[Data provided]:
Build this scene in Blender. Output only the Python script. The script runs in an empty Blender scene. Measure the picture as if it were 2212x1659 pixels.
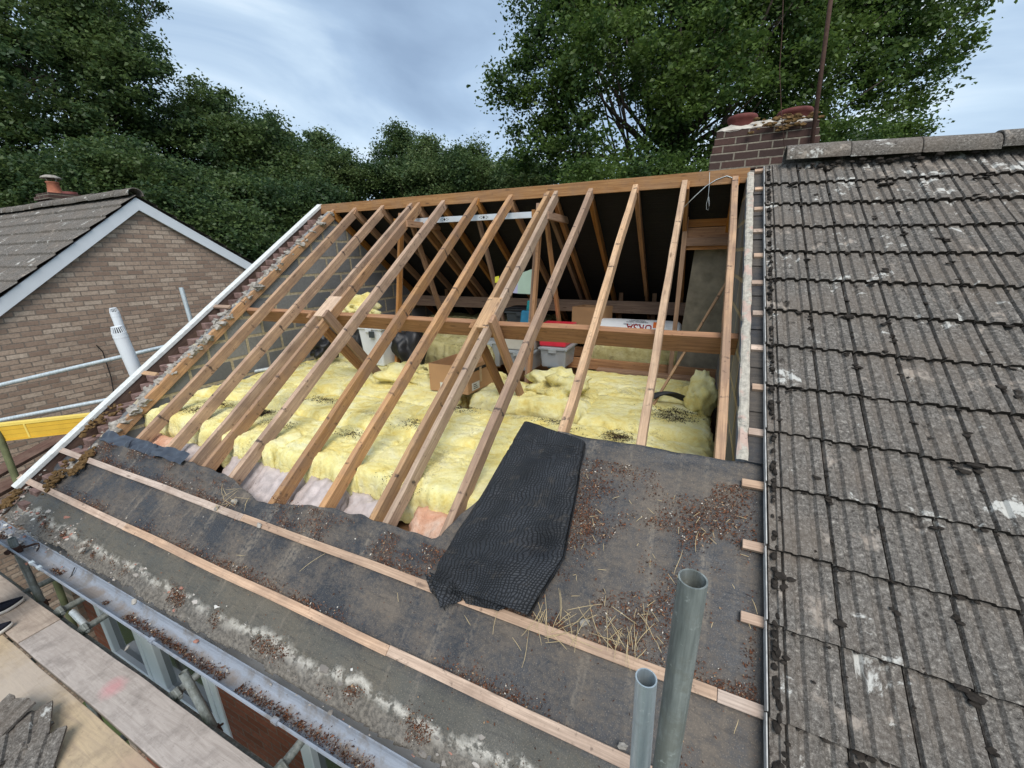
import bpy, bmesh, math, random
import numpy as np
from mathutils import Vector, Matrix, noise
random.seed(7); rng = np.random.default_rng(7)
S = bpy.context.scene
COL = S.collection
R = math.radians

# ------------------------------------------------------------------ camera
CAM = np.array([-0.38857, -4.65058, -0.71534])
FPX = 877.565; CX, CY = 1106.0, 829.5          # focal length and centre in a 2212 px wide frame
YAW, PITCH, ROLL, TH = R(-24.66534), R(17.3091), R(0.90941), R(35.94217)
def cam_axes():
    f = np.array([math.sin(YAW)*math.cos(PITCH), math.cos(YAW)*math.cos(PITCH), -math.sin(PITCH)])
    r = np.array([math.cos(YAW), -math.sin(YAW), 0.0]); d = np.cross(f, r)
    r2 = math.cos(ROLL)*r + math.sin(ROLL)*d; d2 = -math.sin(ROLL)*r + math.cos(ROLL)*d
    return np.array([r2, d2, f])
CM = cam_axes()
cd = bpy.data.cameras.new('camera'); cam = bpy.data.objects.new('camera', cd); COL.objects.link(cam)
mw = Matrix.Identity(4)
for i in range(3):
    mw[i][0] = CM[0][i]; mw[i][1] = -CM[1][i]; mw[i][2] = -CM[2][i]; mw[i][3] = CAM[i]
cam.matrix_world = mw
cd.sensor_width = 36.0; cd.lens = FPX/2212*36.0; cd.clip_start = 0.02; cd.clip_end = 2000
S.camera = cam

# measuring helpers: a line of sight met with a real surface of the place
def ray(x, y): return CM.T @ np.array([(x-CX)/FPX, (y-CY)/FPX, 1.0])
def meet(x, y, n, d):
    r = ray(x, y); n = np.array(n, float); return CAM + r*((d - n@CAM)/(n@r))
NRM = np.array([0, -math.sin(TH), math.cos(TH)]); SLP = np.array([0, math.cos(TH), math.sin(TH)])
def PR(x, y, h=0.0):
    P = meet(x, y, NRM, h); return float(P[0]), float(P@SLP)
def PX(x, y, c): return meet(x, y, (1,0,0), c)
def PY(x, y, c): return meet(x, y, (0,1,0), c)
def PZ(x, y, c): return meet(x, y, (0,0,1), c)
def PD(x, y, d): return CAM + ray(x, y)*d
def rp(u, s, h=0.0): return np.array([u, 0, 0]) + SLP*s + NRM*h      # point on the roof slope

# ------------------------------------------------------------------ object helpers
def mesh_obj(name, verts, faces, mat, parent=None, smooth=False, uv=None, mats=None, midx=None):
    me = bpy.data.meshes.new(name)
    me.from_pydata([tuple(map(float, v)) for v in verts], [], [tuple(map(int, f)) for f in faces])
    if mats:
        for m in mats: me.materials.append(m)
        if midx is not None: me.polygons.foreach_set('material_index', np.array(midx, dtype=np.int32))
    elif mat: me.materials.append(mat)
    if smooth: me.polygons.foreach_set('use_smooth', np.ones(len(me.polygons), dtype=bool))
    if uv is not None:
        l = me.uv_layers.new(name='UVMap')
        li = np.zeros(len(me.loops), dtype=np.int32); me.loops.foreach_get('vertex_index', li)
        l.data.foreach_set('uv', np.asarray(uv, dtype=np.float32)[li].ravel())
    me.update()
    o = bpy.data.objects.new(name, me); COL.objects.link(o)
    if parent: adopt(o, parent)
    return o
def wmat(p):
    m = p.matrix_basis.copy()
    return (wmat(p.parent) @ p.matrix_parent_inverse @ m) if p.parent else m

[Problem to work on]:
Leave the pictures out and please restate exactly the lines running from the start of the material through the one with "R = math.radians".

[The completed task]:
Build this scene in Blender. Output only the Python script. The script runs in an empty Blender scene. Measure the picture as if it were 2212x1659 pixels.
import bpy, bmesh, math, random
import numpy as np
from mathutils import Vector, Matrix, noise
random.seed(7); rng = np.random.default_rng(7)
S = bpy.context.scene
COL = S.collection
R = math.radians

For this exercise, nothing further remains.